The stage from Lebanon now runs through daily to Columbia instead of stopping at Campellsville, twenty miles this side.--The Interior Journal, Stanford, KY, 6 October 1876.

Postal road, 1851: [U.S Congress]: An Act to establish certain post roads in the United States... Kentucky: From Columbia, Adair County, to Campbellsville, Taylor County...--The Daily Republic, Washington, DC, 14 March 1851.

Postal road, 1853: An Act to establish certain post roads...Kentucky--From Glasgow [t]o Columbia via Sampson Jones's, south fork of Little Barren river...--Gazette Democrat, Little Rock, Ark., 21 January 1853.

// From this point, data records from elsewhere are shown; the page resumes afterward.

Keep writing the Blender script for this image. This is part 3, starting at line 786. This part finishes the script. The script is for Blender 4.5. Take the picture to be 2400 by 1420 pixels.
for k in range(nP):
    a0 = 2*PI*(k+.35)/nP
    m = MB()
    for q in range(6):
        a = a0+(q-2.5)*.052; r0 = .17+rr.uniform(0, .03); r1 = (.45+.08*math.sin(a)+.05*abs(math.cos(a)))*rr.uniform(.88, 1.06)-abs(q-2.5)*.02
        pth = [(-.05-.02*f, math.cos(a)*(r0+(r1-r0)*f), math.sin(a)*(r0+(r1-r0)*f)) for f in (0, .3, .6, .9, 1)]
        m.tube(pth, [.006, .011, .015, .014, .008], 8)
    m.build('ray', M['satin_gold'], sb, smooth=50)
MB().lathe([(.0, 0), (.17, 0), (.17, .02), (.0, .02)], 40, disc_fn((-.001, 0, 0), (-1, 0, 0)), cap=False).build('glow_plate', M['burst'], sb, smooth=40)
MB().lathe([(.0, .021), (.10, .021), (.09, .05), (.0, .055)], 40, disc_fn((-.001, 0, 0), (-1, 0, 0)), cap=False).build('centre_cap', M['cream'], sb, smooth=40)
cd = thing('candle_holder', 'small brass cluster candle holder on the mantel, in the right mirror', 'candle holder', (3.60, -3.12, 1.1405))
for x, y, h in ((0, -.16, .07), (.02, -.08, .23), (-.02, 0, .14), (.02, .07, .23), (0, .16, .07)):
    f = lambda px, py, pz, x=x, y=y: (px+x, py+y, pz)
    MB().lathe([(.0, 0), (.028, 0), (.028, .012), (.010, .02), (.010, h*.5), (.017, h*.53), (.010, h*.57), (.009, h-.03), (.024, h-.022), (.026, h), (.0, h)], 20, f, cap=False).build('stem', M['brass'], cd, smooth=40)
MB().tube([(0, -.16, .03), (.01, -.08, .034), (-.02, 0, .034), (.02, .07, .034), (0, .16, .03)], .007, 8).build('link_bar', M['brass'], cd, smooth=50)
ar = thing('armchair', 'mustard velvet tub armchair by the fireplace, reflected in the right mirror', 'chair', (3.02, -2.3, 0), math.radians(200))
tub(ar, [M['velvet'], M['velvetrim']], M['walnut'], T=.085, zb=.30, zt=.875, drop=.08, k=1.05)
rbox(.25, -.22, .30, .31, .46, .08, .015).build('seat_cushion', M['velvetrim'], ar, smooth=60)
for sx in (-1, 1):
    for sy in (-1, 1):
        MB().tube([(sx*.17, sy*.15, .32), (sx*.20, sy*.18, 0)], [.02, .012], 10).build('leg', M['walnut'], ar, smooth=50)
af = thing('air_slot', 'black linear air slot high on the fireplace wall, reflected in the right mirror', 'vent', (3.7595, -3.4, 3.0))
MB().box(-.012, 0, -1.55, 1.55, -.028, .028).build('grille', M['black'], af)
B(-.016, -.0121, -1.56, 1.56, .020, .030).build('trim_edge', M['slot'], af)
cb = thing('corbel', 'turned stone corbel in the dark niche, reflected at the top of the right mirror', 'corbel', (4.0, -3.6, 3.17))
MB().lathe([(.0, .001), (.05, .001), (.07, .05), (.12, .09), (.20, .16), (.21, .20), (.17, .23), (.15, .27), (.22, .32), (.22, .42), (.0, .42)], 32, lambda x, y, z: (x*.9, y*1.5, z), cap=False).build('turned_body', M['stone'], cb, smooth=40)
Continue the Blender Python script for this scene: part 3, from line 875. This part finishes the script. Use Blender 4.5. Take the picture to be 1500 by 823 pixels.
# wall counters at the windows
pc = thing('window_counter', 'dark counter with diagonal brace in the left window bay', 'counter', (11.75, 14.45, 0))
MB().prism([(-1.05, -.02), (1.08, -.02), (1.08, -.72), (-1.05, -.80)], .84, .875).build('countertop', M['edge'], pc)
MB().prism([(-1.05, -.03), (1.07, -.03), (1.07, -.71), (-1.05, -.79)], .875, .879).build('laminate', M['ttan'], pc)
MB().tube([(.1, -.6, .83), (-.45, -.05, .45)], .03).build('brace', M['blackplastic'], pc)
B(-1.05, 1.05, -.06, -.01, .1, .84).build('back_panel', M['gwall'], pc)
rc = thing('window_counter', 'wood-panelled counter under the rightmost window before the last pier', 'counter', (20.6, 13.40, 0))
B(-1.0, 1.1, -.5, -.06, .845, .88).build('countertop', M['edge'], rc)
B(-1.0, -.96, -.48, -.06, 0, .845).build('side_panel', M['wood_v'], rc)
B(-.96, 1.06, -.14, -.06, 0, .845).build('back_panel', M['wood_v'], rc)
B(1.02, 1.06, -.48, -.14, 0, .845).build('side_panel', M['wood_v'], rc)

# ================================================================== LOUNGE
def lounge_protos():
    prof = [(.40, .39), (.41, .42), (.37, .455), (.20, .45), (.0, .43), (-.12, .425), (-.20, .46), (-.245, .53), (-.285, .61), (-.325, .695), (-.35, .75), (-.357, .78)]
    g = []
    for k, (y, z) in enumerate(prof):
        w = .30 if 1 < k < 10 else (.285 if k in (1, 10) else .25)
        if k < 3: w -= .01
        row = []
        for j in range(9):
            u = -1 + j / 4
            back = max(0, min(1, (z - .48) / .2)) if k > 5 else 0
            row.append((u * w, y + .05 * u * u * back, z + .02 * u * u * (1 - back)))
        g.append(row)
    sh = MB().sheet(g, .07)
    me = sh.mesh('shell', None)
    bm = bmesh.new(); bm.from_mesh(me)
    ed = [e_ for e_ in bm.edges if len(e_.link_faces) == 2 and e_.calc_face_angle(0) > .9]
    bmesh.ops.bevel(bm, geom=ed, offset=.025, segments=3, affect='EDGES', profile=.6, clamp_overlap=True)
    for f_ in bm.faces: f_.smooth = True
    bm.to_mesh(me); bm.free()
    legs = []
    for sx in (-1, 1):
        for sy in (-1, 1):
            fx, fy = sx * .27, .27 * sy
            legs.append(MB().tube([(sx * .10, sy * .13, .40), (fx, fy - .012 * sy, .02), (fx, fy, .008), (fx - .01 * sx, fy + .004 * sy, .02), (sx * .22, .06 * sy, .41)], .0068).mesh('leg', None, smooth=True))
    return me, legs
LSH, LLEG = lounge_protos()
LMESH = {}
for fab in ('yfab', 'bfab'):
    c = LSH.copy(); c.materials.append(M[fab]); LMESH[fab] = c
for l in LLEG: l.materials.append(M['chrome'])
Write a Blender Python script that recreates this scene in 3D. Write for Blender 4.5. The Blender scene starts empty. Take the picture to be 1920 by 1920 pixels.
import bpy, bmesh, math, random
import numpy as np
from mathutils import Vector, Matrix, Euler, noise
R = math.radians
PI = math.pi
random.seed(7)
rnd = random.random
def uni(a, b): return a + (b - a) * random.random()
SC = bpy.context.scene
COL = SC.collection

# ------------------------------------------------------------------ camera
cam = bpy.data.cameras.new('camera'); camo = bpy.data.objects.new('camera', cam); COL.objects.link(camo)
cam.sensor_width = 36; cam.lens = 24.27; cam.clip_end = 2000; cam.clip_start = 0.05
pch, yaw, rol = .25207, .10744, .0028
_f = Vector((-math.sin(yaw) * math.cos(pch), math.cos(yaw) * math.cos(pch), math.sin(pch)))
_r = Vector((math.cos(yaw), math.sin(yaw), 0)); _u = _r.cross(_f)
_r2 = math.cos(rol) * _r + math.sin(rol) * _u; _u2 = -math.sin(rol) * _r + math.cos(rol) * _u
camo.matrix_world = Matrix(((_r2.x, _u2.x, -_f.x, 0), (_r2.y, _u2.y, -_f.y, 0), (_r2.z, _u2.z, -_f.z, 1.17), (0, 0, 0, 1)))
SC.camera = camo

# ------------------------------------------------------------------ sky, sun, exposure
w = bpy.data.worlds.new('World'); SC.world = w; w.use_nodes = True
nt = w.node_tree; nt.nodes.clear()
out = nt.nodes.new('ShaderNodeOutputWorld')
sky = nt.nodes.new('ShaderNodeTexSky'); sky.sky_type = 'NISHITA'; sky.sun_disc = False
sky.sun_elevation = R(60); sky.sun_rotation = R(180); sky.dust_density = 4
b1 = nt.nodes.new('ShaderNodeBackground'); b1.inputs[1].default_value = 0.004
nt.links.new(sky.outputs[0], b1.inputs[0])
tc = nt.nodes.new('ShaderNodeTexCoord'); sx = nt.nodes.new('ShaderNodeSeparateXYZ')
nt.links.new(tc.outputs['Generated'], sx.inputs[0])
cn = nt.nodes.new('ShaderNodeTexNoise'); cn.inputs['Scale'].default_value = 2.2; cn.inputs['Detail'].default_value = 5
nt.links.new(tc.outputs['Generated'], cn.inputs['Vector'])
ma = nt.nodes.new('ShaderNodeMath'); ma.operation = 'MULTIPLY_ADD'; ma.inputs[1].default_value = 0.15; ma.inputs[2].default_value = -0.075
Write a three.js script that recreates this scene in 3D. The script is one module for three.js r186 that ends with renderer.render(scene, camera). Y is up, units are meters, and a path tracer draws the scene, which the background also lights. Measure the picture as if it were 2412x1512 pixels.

Local mail routes in 1858: United States Mails: Post Office Department, December 31, 1857--Routes...[Number] 9620: From Danville, by Milledgeville, Hustonville, Middleburg, Liberty, Freedom, and Neatsville, to Columbia, 57 miles and back, twice a week to Hustonville, and once a week the residue... 9623: From Lebanon, by Bradfordsville, and Casey's Creek, in Neatsville, 40 miles and back, once a week... 9627: From Elizabethtown, by Hodgensville, Felixville, Allendale, Summersville, Greensburg, and Haskensville, to Columbia, 56 miles and back, every other day... 9634: From Columbia, by Glen's Fork, Millersville, Creelsburg, (local,) and Seventy-Six, to Albany, 35 miles and back, twice a week... 9636: From Columbia, by Mount Airy, Jamestown and Horseshoe Bottom, to Monticello, 41 miles and back, twice a week... 9637: From Jamestown to Rowena, 12 miles and back, once a week... 9639: From Campbellsville to Neatsville, 16 miles and back, once a week... 3640: From Campbellsville by Tampico, Sublett's Store, and Cane Valley, to Columbia, 20 miles and back, three times a week... 9650: From Glasgow, by Sugar Plant, Rockland Mills, East Fork, Gradyville, to Columbia, 43 miles and back, twice a week... --Louisville Daily Courier, Louisville, KY, 9 February 1858.